WHAT NEEDS TO BE DONE: Write out each line beneath this one exactly as it reads.

STORED DATA:
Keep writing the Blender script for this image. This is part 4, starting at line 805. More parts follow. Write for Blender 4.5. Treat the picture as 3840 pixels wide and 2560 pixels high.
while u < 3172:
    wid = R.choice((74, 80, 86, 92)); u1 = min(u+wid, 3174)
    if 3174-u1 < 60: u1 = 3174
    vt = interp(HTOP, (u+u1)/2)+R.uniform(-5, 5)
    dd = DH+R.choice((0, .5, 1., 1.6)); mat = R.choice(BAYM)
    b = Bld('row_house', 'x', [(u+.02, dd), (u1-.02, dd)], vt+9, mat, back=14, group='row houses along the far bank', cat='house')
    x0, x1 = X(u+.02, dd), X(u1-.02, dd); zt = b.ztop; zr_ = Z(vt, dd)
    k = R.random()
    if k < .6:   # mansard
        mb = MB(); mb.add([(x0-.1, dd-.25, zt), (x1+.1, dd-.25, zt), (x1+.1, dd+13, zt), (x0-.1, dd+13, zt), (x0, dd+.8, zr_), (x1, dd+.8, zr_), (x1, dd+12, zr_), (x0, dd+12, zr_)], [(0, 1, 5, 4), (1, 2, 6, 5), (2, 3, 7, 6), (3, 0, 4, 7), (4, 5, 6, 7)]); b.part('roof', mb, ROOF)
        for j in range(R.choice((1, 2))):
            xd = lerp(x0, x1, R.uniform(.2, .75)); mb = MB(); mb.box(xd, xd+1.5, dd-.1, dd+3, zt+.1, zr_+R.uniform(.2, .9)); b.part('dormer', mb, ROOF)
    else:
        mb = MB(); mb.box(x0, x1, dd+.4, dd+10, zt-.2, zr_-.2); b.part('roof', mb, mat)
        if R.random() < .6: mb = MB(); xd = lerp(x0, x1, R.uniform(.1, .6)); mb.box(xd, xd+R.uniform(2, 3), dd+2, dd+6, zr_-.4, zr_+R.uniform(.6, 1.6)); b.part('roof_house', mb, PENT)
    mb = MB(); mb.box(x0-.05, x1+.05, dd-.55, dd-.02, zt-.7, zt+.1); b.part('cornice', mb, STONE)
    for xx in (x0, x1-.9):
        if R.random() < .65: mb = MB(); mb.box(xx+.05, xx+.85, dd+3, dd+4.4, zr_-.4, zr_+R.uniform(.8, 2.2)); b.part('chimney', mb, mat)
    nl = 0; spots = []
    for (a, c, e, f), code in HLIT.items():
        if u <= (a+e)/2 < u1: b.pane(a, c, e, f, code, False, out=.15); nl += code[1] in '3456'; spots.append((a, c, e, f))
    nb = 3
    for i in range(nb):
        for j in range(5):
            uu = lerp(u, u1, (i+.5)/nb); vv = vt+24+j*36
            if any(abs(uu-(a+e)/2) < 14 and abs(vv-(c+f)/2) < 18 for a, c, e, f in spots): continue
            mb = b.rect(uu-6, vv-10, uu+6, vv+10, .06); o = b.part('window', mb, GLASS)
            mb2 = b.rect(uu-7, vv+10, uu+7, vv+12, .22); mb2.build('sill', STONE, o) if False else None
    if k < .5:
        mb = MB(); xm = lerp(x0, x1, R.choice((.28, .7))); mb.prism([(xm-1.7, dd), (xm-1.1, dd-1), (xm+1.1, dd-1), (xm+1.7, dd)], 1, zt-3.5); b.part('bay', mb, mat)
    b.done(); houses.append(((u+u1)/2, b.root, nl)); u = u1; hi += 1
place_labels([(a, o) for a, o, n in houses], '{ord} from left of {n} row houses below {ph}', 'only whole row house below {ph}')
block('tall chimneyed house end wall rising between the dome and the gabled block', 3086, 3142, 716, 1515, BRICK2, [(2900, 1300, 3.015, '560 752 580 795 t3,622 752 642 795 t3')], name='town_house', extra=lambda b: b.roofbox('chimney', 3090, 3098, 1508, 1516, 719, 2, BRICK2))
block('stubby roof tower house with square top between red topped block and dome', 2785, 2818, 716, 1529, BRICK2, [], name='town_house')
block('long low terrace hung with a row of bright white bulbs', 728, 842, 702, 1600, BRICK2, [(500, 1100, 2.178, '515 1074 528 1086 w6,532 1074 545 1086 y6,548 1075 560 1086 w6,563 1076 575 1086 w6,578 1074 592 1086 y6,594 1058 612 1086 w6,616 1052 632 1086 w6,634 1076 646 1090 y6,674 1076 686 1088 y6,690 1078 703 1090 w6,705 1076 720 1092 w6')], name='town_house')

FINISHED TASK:
Keep writing the Blender script for this image. This is part 4, starting at line 805. More parts follow. Write for Blender 4.5. Treat the picture as 3840 pixels wide and 2560 pixels high.
while u < 3172:
    wid = R.choice((74, 80, 86, 92)); u1 = min(u+wid, 3174)
    if 3174-u1 < 60: u1 = 3174
    vt = interp(HTOP, (u+u1)/2)+R.uniform(-5, 5)
    dd = DH+R.choice((0, .5, 1., 1.6)); mat = R.choice(BAYM)
    b = Bld('row_house', 'x', [(u+.02, dd), (u1-.02, dd)], vt+9, mat, back=14, group='row houses along the far bank', cat='house')
    x0, x1 = X(u+.02, dd), X(u1-.02, dd); zt = b.ztop; zr_ = Z(vt, dd)
    k = R.random()
    if k < .6:   # mansard
        mb = MB(); mb.add([(x0-.1, dd-.25, zt), (x1+.1, dd-.25, zt), (x1+.1, dd+13, zt), (x0-.1, dd+13, zt), (x0, dd+.8, zr_), (x1, dd+.8, zr_), (x1, dd+12, zr_), (x0, dd+12, zr_)], [(0, 1, 5, 4), (1, 2, 6, 5), (2, 3, 7, 6), (3, 0, 4, 7), (4, 5, 6, 7)]); b.part('roof', mb, ROOF)
        for j in range(R.choice((1, 2))):
            xd = lerp(x0, x1, R.uniform(.2, .75)); mb = MB(); mb.box(xd, xd+1.5, dd-.1, dd+3, zt+.1, zr_+R.uniform(.2, .9)); b.part('dormer', mb, ROOF)
    else:
        mb = MB(); mb.box(x0, x1, dd+.4, dd+10, zt-.2, zr_-.2); b.part('roof', mb, mat)
        if R.random() < .6: mb = MB(); xd = lerp(x0, x1, R.uniform(.1, .6)); mb.box(xd, xd+R.uniform(2, 3), dd+2, dd+6, zr_-.4, zr_+R.uniform(.6, 1.6)); b.part('roof_house', mb, PENT)
    mb = MB(); mb.box(x0-.05, x1+.05, dd-.55, dd-.02, zt-.7, zt+.1); b.part('cornice', mb, STONE)
    for xx in (x0, x1-.9):
        if R.random() < .65: mb = MB(); mb.box(xx+.05, xx+.85, dd+3, dd+4.4, zr_-.4, zr_+R.uniform(.8, 2.2)); b.part('chimney', mb, mat)
    nl = 0; spots = []
    for (a, c, e, f), code in HLIT.items():
        if u <= (a+e)/2 < u1: b.pane(a, c, e, f, code, False, out=.15); nl += code[1] in '3456'; spots.append((a, c, e, f))
    nb = 3
    for i in range(nb):
        for j in range(5):
            uu = lerp(u, u1, (i+.5)/nb); vv = vt+24+j*36
            if any(abs(uu-(a+e)/2) < 14 and abs(vv-(c+f)/2) < 18 for a, c, e, f in spots): continue
            mb = b.rect(uu-6, vv-10, uu+6, vv+10, .06); o = b.part('window', mb, GLASS)
            mb2 = b.rect(uu-7, vv+10, uu+7, vv+12, .22); mb2.build('sill', STONE, o) if False else None
    if k < .5:
        mb = MB(); xm = lerp(x0, x1, R.choice((.28, .7))); mb.prism([(xm-1.7, dd), (xm-1.1, dd-1), (xm+1.1, dd-1), (xm+1.7, dd)], 1, zt-3.5); b.part('bay', mb, mat)
    b.done(); houses.append(((u+u1)/2, b.root, nl)); u = u1; hi += 1
place_labels([(a, o) for a, o, n in houses], '{ord} from left of {n} row houses below {ph}', 'only whole row house below {ph}')
block('tall chimneyed house end wall rising between the dome and the gabled block', 3086, 3142, 716, 1515, BRICK2, [(2900, 1300, 3.015, '560 752 580 795 t3,622 752 642 795 t3')], name='town_house', extra=lambda b: b.roofbox('chimney', 3090, 3098, 1508, 1516, 719, 2, BRICK2))
block('stubby roof tower house with square top between red topped block and dome', 2785, 2818, 716, 1529, BRICK2, [], name='town_house')
block('long low terrace hung with a row of bright white bulbs', 728, 842, 702, 1600, BRICK2, [(500, 1100, 2.178, '515 1074 528 1086 w6,532 1074 545 1086 y6,548 1075 560 1086 w6,563 1076 575 1086 w6,578 1074 592 1086 y6,594 1058 612 1086 w6,616 1052 632 1086 w6,634 1076 646 1090 y6,674 1076 686 1088 y6,690 1078 703 1090 w6,705 1076 720 1092 w6')], name='town_house')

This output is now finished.